** Begin Given information **

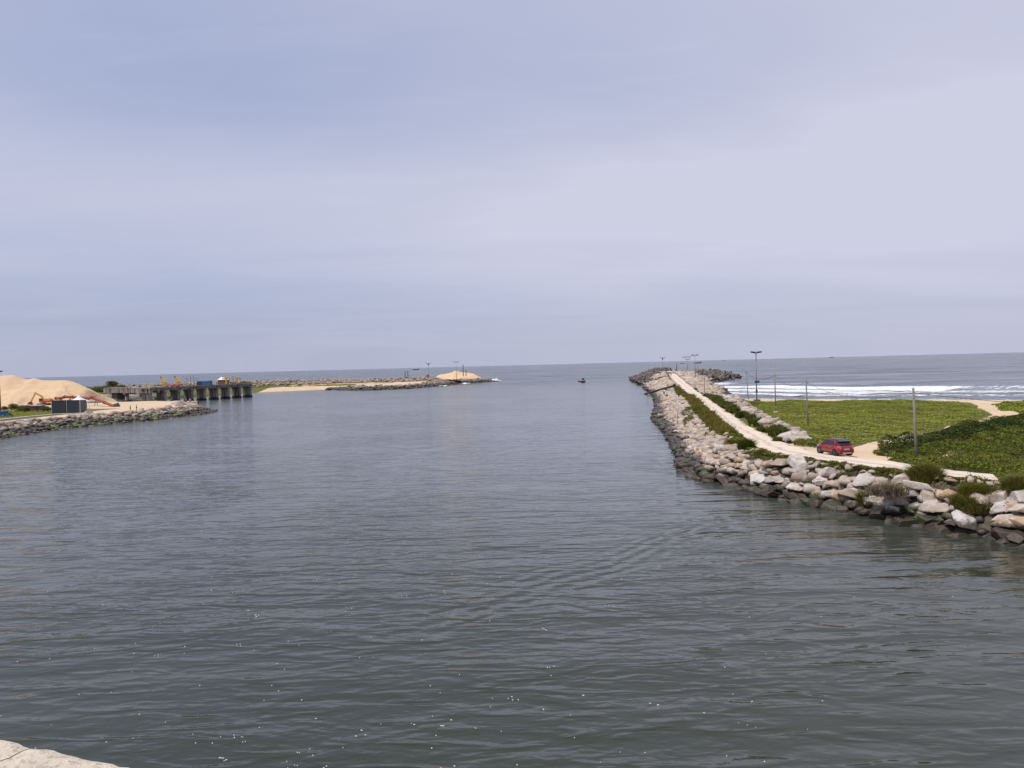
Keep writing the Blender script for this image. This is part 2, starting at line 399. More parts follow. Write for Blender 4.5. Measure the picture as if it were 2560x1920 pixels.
fieldP = [P(a, b, 2)[:2] for a, b in [(1838, 1003), (1950, 1002.5), (2100, 1001.5), (2250, 1001.5), (2396, 1004), (2440, 1015), (2479, 1036), (2450, 1050), (2396, 1061), (2300, 1084),
      (2272, 1090.5), (2231, 1098), (2190, 1109), (2138, 1121), (2100, 1134), (2040, 1133), (1968, 1116), (1960, 1090), (1920, 1066), (1880, 1040), (1850, 1018)]]
field2P = [P(a, b, 2)[:2] for a, b in [(2478, 1013), (2520, 1007), (2600, 1004), (2800, 1003), (2800, 1050), (2560, 1036), (2510, 1026)]]
duneP = [P(2181, 1138, 2.8)[:2], P(2215, 1133.5, 2.9)[:2], P(2262, 1131, 2.9)[:2], P(2250, 1139, 3)[:2], P(2212, 1149, 3)[:2], P(2240, 1156, 3)[:2], P(2277, 1163, 3)[:2], P(2340, 1169, 3)[:2], P(2450, 1180, 3)[:2], P(2560, 1189, 3)[:2],
         (45.8, 46), (52, 32), (150, 32), (150, 163), (88, 122), (64, 102.5), (51.5, 92.3), (45.5, 87.2), (39.5, 82.6)]
hole1 = [P(a, b, 3.4)[:2] for a, b in [(2345, 1112), (2362, 1107), (2392, 1104), (2394, 1109), (2370, 1116), (2348, 1118)]]
pathP = [(60, 100), (66, 104), (96, 128), (90, 130), (70, 112)]
strip = [P(a, b, 3)[:2] for a, b in []]
def veg_mask(x, y):
    x = np.asarray(x).ravel(); y = np.asarray(y).ravel()
    f_ = inside(x, y, fieldP) | inside(x, y, field2P); d_ = inside(x, y, duneP) & ~inside(x, y, hole1)
    return f_, d_

def axis(segs):
    out = [segs[0][0]]
    for a, b, s0, s1 in segs:
        v = a; 
        while v < b:
            t = (v - a) / (b - a); v += s0 + (s1 - s0) * t; out.append(min(v, b))
    return np.unique(np.round(out, 4))
def grid_mesh(name, xs, ys, hf, mat, attrs=None, **kw):
    X, Y = np.meshgrid(xs, ys); x = X.ravel(); y = Y.ravel(); z = hf(x, y)
    nx, ny = len(xs), len(ys); i = np.arange(nx * ny).reshape(ny, nx)
    f_ = np.stack([i[:-1, :-1], i[:-1, 1:], i[1:, 1:], i[1:, :-1]], -1).reshape(-1, 4)
    at = attrs(x, y, z) if attrs else None
    keep = (z[f_] > -2.2).any(1)
    me = np_mesh(name, np.stack([x, y, z], 1), f_[keep], True, at)
    return link_mesh(name, me, mat, **kw)

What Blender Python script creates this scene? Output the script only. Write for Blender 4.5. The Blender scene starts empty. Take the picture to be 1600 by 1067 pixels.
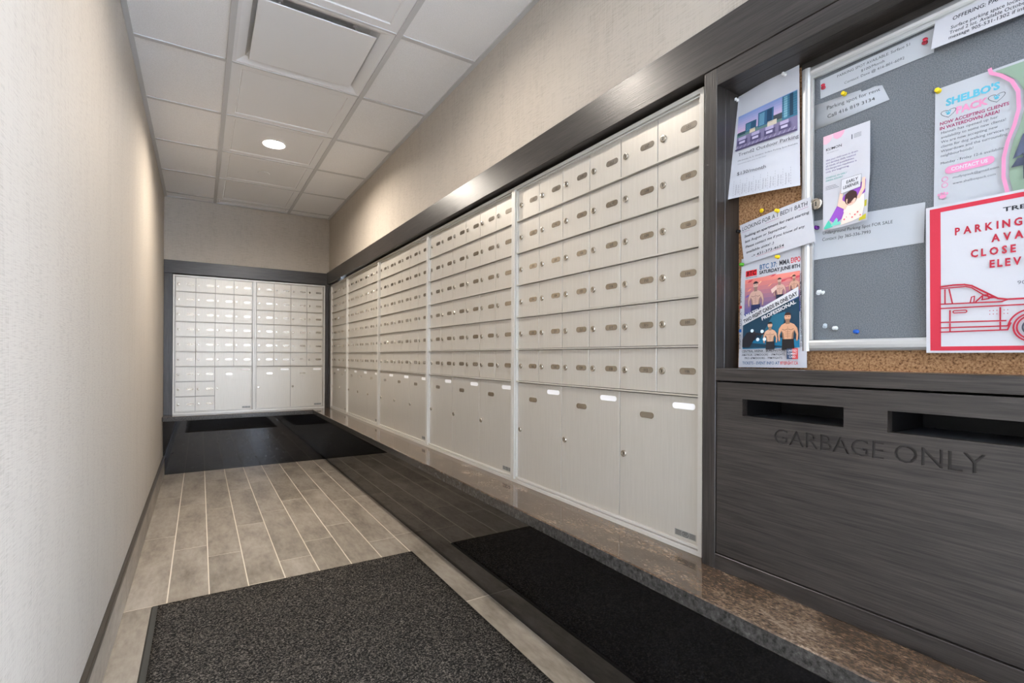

** End Given information **

• [Objective]
Reproduce all of the entries word for word, skipping any pictures they hold.

• [Task result]
Keep writing the Blender script for this image. This is part 2, starting at line 399. More parts follow. Write for Blender 4.5. Measure the picture as if it were 2560x1920 pixels.
fieldP = [P(a, b, 2)[:2] for a, b in [(1838, 1003), (1950, 1002.5), (2100, 1001.5), (2250, 1001.5), (2396, 1004), (2440, 1015), (2479, 1036), (2450, 1050), (2396, 1061), (2300, 1084),
      (2272, 1090.5), (2231, 1098), (2190, 1109), (2138, 1121), (2100, 1134), (2040, 1133), (1968, 1116), (1960, 1090), (1920, 1066), (1880, 1040), (1850, 1018)]]
field2P = [P(a, b, 2)[:2] for a, b in [(2478, 1013), (2520, 1007), (2600, 1004), (2800, 1003), (2800, 1050), (2560, 1036), (2510, 1026)]]
duneP = [P(2181, 1138, 2.8)[:2], P(2215, 1133.5, 2.9)[:2], P(2262, 1131, 2.9)[:2], P(2250, 1139, 3)[:2], P(2212, 1149, 3)[:2], P(2240, 1156, 3)[:2], P(2277, 1163, 3)[:2], P(2340, 1169, 3)[:2], P(2450, 1180, 3)[:2], P(2560, 1189, 3)[:2],
         (45.8, 46), (52, 32), (150, 32), (150, 163), (88, 122), (64, 102.5), (51.5, 92.3), (45.5, 87.2), (39.5, 82.6)]
hole1 = [P(a, b, 3.4)[:2] for a, b in [(2345, 1112), (2362, 1107), (2392, 1104), (2394, 1109), (2370, 1116), (2348, 1118)]]
pathP = [(60, 100), (66, 104), (96, 128), (90, 130), (70, 112)]
strip = [P(a, b, 3)[:2] for a, b in []]
def veg_mask(x, y):
    x = np.asarray(x).ravel(); y = np.asarray(y).ravel()
    f_ = inside(x, y, fieldP) | inside(x, y, field2P); d_ = inside(x, y, duneP) & ~inside(x, y, hole1)
    return f_, d_

def axis(segs):
    out = [segs[0][0]]
    for a, b, s0, s1 in segs:
        v = a; 
        while v < b:
            t = (v - a) / (b - a); v += s0 + (s1 - s0) * t; out.append(min(v, b))
    return np.unique(np.round(out, 4))
def grid_mesh(name, xs, ys, hf, mat, attrs=None, **kw):
    X, Y = np.meshgrid(xs, ys); x = X.ravel(); y = Y.ravel(); z = hf(x, y)
    nx, ny = len(xs), len(ys); i = np.arange(nx * ny).reshape(ny, nx)
    f_ = np.stack([i[:-1, :-1], i[:-1, 1:], i[1:, 1:], i[1:, :-1]], -1).reshape(-1, 4)
    at = attrs(x, y, z) if attrs else None
    keep = (z[f_] > -2.2).any(1)
    me = np_mesh(name, np.stack([x, y, z], 1), f_[keep], True, at)
    return link_mesh(name, me, mat, **kw)

What Blender Python script creates this scene? Output the script only. Write for Blender 4.5. The Blender scene starts empty. Take the picture to be 1600 by 1067 pixels.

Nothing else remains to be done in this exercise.